What you need to do: Repeat the full listing, word for word.

Entries provided:
===============
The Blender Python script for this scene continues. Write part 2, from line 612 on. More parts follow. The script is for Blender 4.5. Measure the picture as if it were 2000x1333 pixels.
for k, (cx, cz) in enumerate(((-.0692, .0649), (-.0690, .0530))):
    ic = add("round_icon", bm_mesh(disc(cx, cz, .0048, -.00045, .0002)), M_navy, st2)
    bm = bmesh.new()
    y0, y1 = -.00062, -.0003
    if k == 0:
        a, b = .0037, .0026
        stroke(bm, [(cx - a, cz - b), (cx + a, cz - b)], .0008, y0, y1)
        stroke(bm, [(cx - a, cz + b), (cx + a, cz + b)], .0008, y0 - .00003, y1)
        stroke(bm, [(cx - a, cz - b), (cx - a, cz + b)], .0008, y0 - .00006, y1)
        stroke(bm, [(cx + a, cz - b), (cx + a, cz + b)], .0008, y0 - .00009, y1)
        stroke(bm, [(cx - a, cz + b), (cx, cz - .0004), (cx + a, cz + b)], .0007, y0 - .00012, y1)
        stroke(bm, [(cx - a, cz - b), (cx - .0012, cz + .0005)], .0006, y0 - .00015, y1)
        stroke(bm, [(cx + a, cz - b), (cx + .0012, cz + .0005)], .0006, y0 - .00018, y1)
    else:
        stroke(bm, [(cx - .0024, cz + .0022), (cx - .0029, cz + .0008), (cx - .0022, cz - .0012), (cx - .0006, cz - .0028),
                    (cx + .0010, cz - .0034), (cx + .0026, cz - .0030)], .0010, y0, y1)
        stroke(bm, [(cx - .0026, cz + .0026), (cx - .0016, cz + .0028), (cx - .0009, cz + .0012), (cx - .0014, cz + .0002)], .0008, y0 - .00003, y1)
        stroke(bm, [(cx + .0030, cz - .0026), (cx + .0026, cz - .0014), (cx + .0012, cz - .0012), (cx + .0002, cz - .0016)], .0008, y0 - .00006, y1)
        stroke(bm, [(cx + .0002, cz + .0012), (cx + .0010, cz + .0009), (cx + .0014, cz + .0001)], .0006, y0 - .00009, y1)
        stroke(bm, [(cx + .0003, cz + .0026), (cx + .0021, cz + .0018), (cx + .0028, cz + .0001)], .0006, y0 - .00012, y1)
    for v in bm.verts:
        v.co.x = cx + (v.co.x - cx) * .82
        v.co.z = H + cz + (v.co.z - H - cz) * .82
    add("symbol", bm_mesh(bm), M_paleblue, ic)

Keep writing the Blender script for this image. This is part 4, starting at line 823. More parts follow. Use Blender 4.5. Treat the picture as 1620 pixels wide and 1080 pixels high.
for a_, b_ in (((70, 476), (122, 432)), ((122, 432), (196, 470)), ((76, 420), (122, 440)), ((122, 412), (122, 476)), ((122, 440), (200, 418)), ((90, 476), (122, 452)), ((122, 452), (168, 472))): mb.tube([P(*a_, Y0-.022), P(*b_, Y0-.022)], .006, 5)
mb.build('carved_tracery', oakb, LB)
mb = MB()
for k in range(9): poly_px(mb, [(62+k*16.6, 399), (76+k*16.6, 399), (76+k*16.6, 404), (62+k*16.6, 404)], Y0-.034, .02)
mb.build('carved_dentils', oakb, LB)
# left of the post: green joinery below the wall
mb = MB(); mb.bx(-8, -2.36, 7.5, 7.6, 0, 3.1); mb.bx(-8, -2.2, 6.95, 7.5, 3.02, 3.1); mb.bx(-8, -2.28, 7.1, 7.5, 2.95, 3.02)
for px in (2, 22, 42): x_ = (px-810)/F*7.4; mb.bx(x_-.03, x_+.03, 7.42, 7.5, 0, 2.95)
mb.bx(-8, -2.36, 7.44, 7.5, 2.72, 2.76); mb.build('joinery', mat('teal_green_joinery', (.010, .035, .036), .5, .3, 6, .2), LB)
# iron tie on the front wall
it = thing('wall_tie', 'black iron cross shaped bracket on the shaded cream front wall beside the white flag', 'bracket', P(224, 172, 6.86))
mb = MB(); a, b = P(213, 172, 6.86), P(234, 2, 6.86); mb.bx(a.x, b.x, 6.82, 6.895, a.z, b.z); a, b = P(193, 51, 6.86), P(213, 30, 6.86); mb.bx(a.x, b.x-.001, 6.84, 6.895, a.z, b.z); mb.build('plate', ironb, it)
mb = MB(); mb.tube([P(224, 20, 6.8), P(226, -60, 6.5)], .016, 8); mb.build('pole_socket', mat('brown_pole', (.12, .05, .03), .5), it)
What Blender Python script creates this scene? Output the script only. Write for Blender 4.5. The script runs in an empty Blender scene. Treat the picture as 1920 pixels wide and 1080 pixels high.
===============
In response:
The Blender Python script for this scene continues. Write part 2, from line 612 on. More parts follow. The script is for Blender 4.5. Measure the picture as if it were 2000x1333 pixels.
for k, (cx, cz) in enumerate(((-.0692, .0649), (-.0690, .0530))):
    ic = add("round_icon", bm_mesh(disc(cx, cz, .0048, -.00045, .0002)), M_navy, st2)
    bm = bmesh.new()
    y0, y1 = -.00062, -.0003
    if k == 0:
        a, b = .0037, .0026
        stroke(bm, [(cx - a, cz - b), (cx + a, cz - b)], .0008, y0, y1)
        stroke(bm, [(cx - a, cz + b), (cx + a, cz + b)], .0008, y0 - .00003, y1)
        stroke(bm, [(cx - a, cz - b), (cx - a, cz + b)], .0008, y0 - .00006, y1)
        stroke(bm, [(cx + a, cz - b), (cx + a, cz + b)], .0008, y0 - .00009, y1)
        stroke(bm, [(cx - a, cz + b), (cx, cz - .0004), (cx + a, cz + b)], .0007, y0 - .00012, y1)
        stroke(bm, [(cx - a, cz - b), (cx - .0012, cz + .0005)], .0006, y0 - .00015, y1)
        stroke(bm, [(cx + a, cz - b), (cx + .0012, cz + .0005)], .0006, y0 - .00018, y1)
    else:
        stroke(bm, [(cx - .0024, cz + .0022), (cx - .0029, cz + .0008), (cx - .0022, cz - .0012), (cx - .0006, cz - .0028),
                    (cx + .0010, cz - .0034), (cx + .0026, cz - .0030)], .0010, y0, y1)
        stroke(bm, [(cx - .0026, cz + .0026), (cx - .0016, cz + .0028), (cx - .0009, cz + .0012), (cx - .0014, cz + .0002)], .0008, y0 - .00003, y1)
        stroke(bm, [(cx + .0030, cz - .0026), (cx + .0026, cz - .0014), (cx + .0012, cz - .0012), (cx + .0002, cz - .0016)], .0008, y0 - .00006, y1)
        stroke(bm, [(cx + .0002, cz + .0012), (cx + .0010, cz + .0009), (cx + .0014, cz + .0001)], .0006, y0 - .00009, y1)
        stroke(bm, [(cx + .0003, cz + .0026), (cx + .0021, cz + .0018), (cx + .0028, cz + .0001)], .0006, y0 - .00012, y1)
    for v in bm.verts:
        v.co.x = cx + (v.co.x - cx) * .82
        v.co.z = H + cz + (v.co.z - H - cz) * .82
    add("symbol", bm_mesh(bm), M_paleblue, ic)

Keep writing the Blender script for this image. This is part 4, starting at line 823. More parts follow. Use Blender 4.5. Treat the picture as 1620 pixels wide and 1080 pixels high.
for a_, b_ in (((70, 476), (122, 432)), ((122, 432), (196, 470)), ((76, 420), (122, 440)), ((122, 412), (122, 476)), ((122, 440), (200, 418)), ((90, 476), (122, 452)), ((122, 452), (168, 472))): mb.tube([P(*a_, Y0-.022), P(*b_, Y0-.022)], .006, 5)
mb.build('carved_tracery', oakb, LB)
mb = MB()
for k in range(9): poly_px(mb, [(62+k*16.6, 399), (76+k*16.6, 399), (76+k*16.6, 404), (62+k*16.6, 404)], Y0-.034, .02)
mb.build('carved_dentils', oakb, LB)
# left of the post: green joinery below the wall
mb = MB(); mb.bx(-8, -2.36, 7.5, 7.6, 0, 3.1); mb.bx(-8, -2.2, 6.95, 7.5, 3.02, 3.1); mb.bx(-8, -2.28, 7.1, 7.5, 2.95, 3.02)
for px in (2, 22, 42): x_ = (px-810)/F*7.4; mb.bx(x_-.03, x_+.03, 7.42, 7.5, 0, 2.95)
mb.bx(-8, -2.36, 7.44, 7.5, 2.72, 2.76); mb.build('joinery', mat('teal_green_joinery', (.010, .035, .036), .5, .3, 6, .2), LB)
# iron tie on the front wall
it = thing('wall_tie', 'black iron cross shaped bracket on the shaded cream front wall beside the white flag', 'bracket', P(224, 172, 6.86))
mb = MB(); a, b = P(213, 172, 6.86), P(234, 2, 6.86); mb.bx(a.x, b.x, 6.82, 6.895, a.z, b.z); a, b = P(193, 51, 6.86), P(213, 30, 6.86); mb.bx(a.x, b.x-.001, 6.84, 6.895, a.z, b.z); mb.build('plate', ironb, it)
mb = MB(); mb.tube([P(224, 20, 6.8), P(226, -60, 6.5)], .016, 8); mb.build('pole_socket', mat('brown_pole', (.12, .05, .03), .5), it)
What Blender Python script creates this scene? Output the script only. Write for Blender 4.5. The script runs in an empty Blender scene. Treat the picture as 1920 pixels wide and 1080 pixels high.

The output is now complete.